U.S. Diplomat, John Campbell Dismisses Claims Of Military Victories Over Boko Haram

President Buhari has given the new service chiefs three months to end the Boko Haram insurgency
President Buhari has given the new service chiefs three months to end the Boko Haram insurgency

 

By Samuel Malik

Former US Ambassador to Nigeria, John Campbell, has said that talks of victories by Nigerian troops against Boko Haram, must be taken with caution, even skepticism, especially with the difficulty in accessing the conflict zone by the media and members of the diplomatic community.

The diplomat noted also that in response to military action, the sect has displayed an ability to evolve new strategies of warfare such as using young girls as suicide bombers.

“The credibility of security service statements is not high. It is hard to confirm the Nigerian military’s claims of success as it is difficult for foreigners, including the diplomatic community and the media, to access the areas where Boko Haram traditionally operates in Nigeria,” Campbell stated.

Campbel observed that the military had in the past made exaggerated claims about its victories over the insurgency group.

“Military claims of success must be viewed with caution if not skepticism.
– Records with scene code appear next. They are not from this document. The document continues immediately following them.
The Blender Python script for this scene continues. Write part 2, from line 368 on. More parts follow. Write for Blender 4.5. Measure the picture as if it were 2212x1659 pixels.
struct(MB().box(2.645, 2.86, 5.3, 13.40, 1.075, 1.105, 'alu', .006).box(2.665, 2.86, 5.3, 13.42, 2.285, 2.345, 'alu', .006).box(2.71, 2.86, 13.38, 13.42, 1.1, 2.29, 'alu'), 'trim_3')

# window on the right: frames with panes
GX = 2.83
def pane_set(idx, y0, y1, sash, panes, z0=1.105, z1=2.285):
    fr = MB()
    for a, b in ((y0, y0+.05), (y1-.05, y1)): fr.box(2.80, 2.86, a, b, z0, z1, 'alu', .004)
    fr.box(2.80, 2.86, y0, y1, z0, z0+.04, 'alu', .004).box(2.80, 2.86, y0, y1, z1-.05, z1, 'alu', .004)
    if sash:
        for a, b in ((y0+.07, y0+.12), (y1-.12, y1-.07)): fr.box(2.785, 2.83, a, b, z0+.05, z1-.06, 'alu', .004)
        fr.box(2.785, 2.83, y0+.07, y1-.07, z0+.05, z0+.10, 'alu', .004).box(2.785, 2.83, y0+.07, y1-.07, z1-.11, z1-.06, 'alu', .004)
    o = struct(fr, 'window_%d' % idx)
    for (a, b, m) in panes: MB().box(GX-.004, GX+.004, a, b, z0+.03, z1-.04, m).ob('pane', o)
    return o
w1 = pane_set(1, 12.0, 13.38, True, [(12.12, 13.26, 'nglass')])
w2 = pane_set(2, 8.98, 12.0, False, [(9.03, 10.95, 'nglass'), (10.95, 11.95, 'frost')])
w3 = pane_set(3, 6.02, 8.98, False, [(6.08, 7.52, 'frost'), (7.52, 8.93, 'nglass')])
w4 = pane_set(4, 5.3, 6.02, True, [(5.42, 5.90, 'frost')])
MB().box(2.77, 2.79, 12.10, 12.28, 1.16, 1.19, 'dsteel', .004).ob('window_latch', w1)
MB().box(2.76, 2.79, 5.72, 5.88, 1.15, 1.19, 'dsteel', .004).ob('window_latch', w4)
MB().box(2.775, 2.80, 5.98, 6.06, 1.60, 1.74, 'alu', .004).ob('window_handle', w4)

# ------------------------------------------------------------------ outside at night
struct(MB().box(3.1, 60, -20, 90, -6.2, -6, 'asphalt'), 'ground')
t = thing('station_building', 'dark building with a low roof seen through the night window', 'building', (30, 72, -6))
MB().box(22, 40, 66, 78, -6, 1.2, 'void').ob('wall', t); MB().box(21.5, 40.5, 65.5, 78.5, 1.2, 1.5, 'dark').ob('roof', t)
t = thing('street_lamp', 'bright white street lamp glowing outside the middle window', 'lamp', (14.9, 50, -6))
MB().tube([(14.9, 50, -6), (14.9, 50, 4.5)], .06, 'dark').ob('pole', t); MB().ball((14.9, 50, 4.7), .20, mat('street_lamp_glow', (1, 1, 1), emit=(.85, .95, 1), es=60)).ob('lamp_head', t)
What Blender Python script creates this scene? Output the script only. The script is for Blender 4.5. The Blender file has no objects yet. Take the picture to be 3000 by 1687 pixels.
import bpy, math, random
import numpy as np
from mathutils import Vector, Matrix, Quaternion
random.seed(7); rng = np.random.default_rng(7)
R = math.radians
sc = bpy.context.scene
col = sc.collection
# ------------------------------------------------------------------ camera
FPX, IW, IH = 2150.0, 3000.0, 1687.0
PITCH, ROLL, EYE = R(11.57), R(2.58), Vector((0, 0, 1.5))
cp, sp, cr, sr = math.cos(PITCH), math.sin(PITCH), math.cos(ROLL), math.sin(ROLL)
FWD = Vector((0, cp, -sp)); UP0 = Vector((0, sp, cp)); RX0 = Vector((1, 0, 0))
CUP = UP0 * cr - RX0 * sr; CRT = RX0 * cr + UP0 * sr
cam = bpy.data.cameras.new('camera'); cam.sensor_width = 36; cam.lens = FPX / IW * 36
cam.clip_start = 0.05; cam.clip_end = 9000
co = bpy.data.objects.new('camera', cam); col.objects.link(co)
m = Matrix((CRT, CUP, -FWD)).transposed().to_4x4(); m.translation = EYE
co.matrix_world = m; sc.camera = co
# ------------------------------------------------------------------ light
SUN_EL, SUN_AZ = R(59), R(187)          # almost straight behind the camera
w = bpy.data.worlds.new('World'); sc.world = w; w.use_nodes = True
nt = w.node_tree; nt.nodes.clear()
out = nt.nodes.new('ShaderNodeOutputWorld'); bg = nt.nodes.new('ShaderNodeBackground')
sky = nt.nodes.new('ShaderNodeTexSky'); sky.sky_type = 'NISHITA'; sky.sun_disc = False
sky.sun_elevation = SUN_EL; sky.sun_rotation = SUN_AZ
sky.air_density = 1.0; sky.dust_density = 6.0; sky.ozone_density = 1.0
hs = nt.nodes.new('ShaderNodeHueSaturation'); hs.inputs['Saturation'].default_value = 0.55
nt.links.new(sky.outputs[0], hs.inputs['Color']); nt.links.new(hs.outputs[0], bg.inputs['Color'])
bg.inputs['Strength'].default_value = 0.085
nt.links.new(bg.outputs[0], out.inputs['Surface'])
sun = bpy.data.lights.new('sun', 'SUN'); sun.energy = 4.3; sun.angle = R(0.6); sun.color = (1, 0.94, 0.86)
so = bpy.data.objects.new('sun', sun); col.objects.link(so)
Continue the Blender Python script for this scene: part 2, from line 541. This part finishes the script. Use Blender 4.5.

Throughout the struggle between Boko Haram and the Nigerian state, beginning with the former’s re-emergence in 2011, security service spokesmen have made exaggerated claims of success.”

Recently, the military said several members of the sect have surrendered but Campbell, writing in the blog Africa in Transition, said the recent bomb attack at the Malkohi internally displaced persons camp in Yola, Adamaw state, showed that Boko Haram still poses serious security risk, despite its inability to take control of any territory again.




     

     

    “Military spokesmen claim that large numbers of Boko Haram operatives are surrendering. They also cite military capture of Boko Haram arms, food, and even narcotics. On the other hand, Boko Haram terrorism continues, as documented by the Council on Foreign Relations’ Nigeria Security Tracker,” the former ambassador wrote.

    Since President Muhammadu Buhari gave a marching order to service chiefs to end Boko Haram in three months, the military has frequently churned out statements of victories recorded against the group and the only information available even to the media comes from the defence spokespersons, with no way of verifying such claims.

    The American diplomat also said the recent report of arrest of Boko Haram suspects in Katsina, Lagos and Enugu states, if confirmed, showed that notwithstanding the group’s dwindling membership, its determination to spread beyond its primary locations of Borno, Yobe and Adamwa cannot be underestimated.

    President Buhari has made tackling insecurity a top priority and most of his foreign trips since coming to power have been to this end, with the President expected back to the country today from France, where he got President Francois Hollande’s promise of military assistance in tackling Boko Haram.